2. Spend Your Money to Improve Your Health

Cygan says your physical health should be a high priority, so she says it’s smart to spend money on, say, a cooking class so you learn to eat healthier food and then spend less on eating out. Depending on your budget, she suggests hiring a personal trainer or signing up for fitness classes.

3. Simplify Your Life and Your Finances.

Cygan cites “The Life-Changing Magic of Tidying Up” by Marie Kondo as inspiration for her suggestion that decluttering your home and your office and spending less money on things like shoes and clothes can be beneficial to your bank account as well as to your mental health.

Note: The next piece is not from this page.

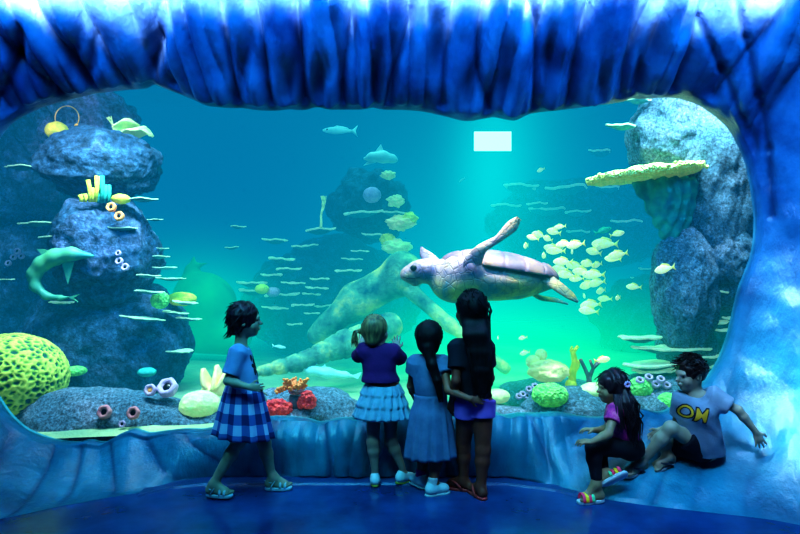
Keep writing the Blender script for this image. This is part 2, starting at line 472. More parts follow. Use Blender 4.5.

“When you look at your home and find it cluttered with things you’ve bought, it can be a wakeup call to spend your money on saving and investing for financial security instead of things,” she says. “It can help you push back on the idea of ‘keeping up with the Joneses’ and recognize that living within your means is an important value to share with your family.”

Cygan says simplifying your finances is equally important. “There’s no reason to have 13 bank accounts or to have scattered retirement accounts from several jobs. It’s best to consolidate everything so you truly know what you have and can take an organized approach to your finances.”

4. Change Your Routine

Cygan says that stepping off the treadmill of work and errands to go someplace for a day trip or to try a new volunteer activity can bring emotional and financial benefits. “Trying something new can pay off in the long run because you’ve opened yourself to new experiences that can enrich your life and perhaps even enhance your career in an unexpected way. Even if you have to spend a little money to indulge yourself, that can be a good thing.”

5. Be Generous

Cygan says that whether you volunteer your time or write a check, being generous to those who are less fortunate can bring you greater happiness than spending money on yourself. “A reward center in your brain lights up when you’re doing something for someone else.”

6. Pay Attention to Your Life, Your Friends, Your Money

Cygan says a lot of money gets wasted when people buy things or sign up for services and then forget about them. “Everyone is so busy, but if we stop to pay attention to how much we’re spending on unnecessary things and focus more on things that make us happy such as being with friends or nurturing our creativity, we’ll be financially better off and more content.”